There are clients for practically every device known to man and the server can run on a variety of NAS devices, Windows, Linux, OSX and the NVidia Shield.

You can access your entire media library from anywhere you have internet access and can share your media with others (I share my library with my parents).

It has great music functionality and is also great for dealing with TV Series content.

The UI is dead stupid easy to use and looks good.

It is rock solid stable on the right platform.

Cons:
Ripping discs is a time consuming pain in the ass and there is no way around that.

There is no way to incorporate UV or DMA content into your Plex library.

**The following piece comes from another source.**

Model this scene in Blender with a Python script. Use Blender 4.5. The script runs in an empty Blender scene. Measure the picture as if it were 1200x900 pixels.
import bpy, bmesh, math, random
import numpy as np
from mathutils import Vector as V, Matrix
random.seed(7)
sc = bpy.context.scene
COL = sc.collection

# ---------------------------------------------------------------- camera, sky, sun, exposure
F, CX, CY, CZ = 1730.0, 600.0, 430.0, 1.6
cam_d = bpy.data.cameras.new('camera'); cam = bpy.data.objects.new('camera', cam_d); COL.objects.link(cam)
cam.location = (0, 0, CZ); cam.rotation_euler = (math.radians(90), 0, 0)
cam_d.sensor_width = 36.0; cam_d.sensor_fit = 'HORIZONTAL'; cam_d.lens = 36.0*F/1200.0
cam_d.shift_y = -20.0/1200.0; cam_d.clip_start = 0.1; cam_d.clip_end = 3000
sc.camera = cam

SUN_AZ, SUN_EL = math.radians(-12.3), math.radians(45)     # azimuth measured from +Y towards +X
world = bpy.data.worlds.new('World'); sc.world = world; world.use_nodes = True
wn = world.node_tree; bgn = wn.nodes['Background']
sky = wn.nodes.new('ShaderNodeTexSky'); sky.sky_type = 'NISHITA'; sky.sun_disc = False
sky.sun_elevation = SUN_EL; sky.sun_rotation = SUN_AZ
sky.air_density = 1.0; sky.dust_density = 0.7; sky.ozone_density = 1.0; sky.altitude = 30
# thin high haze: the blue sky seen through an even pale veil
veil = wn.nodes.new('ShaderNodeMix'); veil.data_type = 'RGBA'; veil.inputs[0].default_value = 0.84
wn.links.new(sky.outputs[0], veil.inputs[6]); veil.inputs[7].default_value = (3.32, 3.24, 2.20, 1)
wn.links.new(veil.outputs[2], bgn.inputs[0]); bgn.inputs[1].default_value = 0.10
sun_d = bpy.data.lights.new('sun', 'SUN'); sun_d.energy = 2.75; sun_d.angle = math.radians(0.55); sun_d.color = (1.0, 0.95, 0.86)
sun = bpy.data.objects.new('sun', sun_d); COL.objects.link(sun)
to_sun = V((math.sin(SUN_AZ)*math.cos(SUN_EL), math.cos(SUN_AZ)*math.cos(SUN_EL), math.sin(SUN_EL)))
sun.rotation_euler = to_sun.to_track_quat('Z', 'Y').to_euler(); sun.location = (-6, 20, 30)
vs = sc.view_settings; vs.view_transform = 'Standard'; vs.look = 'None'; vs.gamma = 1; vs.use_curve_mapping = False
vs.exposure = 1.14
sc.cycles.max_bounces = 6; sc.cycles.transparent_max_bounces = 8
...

The "plays anywhere on anything" is based on the server transcoding on the fly, which can be a problem on an under-powered box like a NAS. The only ways around this are to use a beefy server or to use the Optimizer to create additional copies at lower bit-rates to avoid transcoding on the fly. This is not difficult, but it does burn disc space.

The only clients capable of playing 1:1 rips with Dolby TrueHD and DTS HD-Master soundtracks are Plex Home Theater running on a PC and the NVidia Shield. There are a few firmware bugs with the Shield that should be fixed soon, but one of them switches the color to RGB at certain frame rates. Again, it is not expected to stay that way for long. I do not know about 3D support or Atmos support, as those have not been relevant to me.

I do know you can also connect KODI devices to a Plex Server with a plugin and that opens up more powerful devices with better codec support. It also requires a high degree of technical acumen to get it set up and working.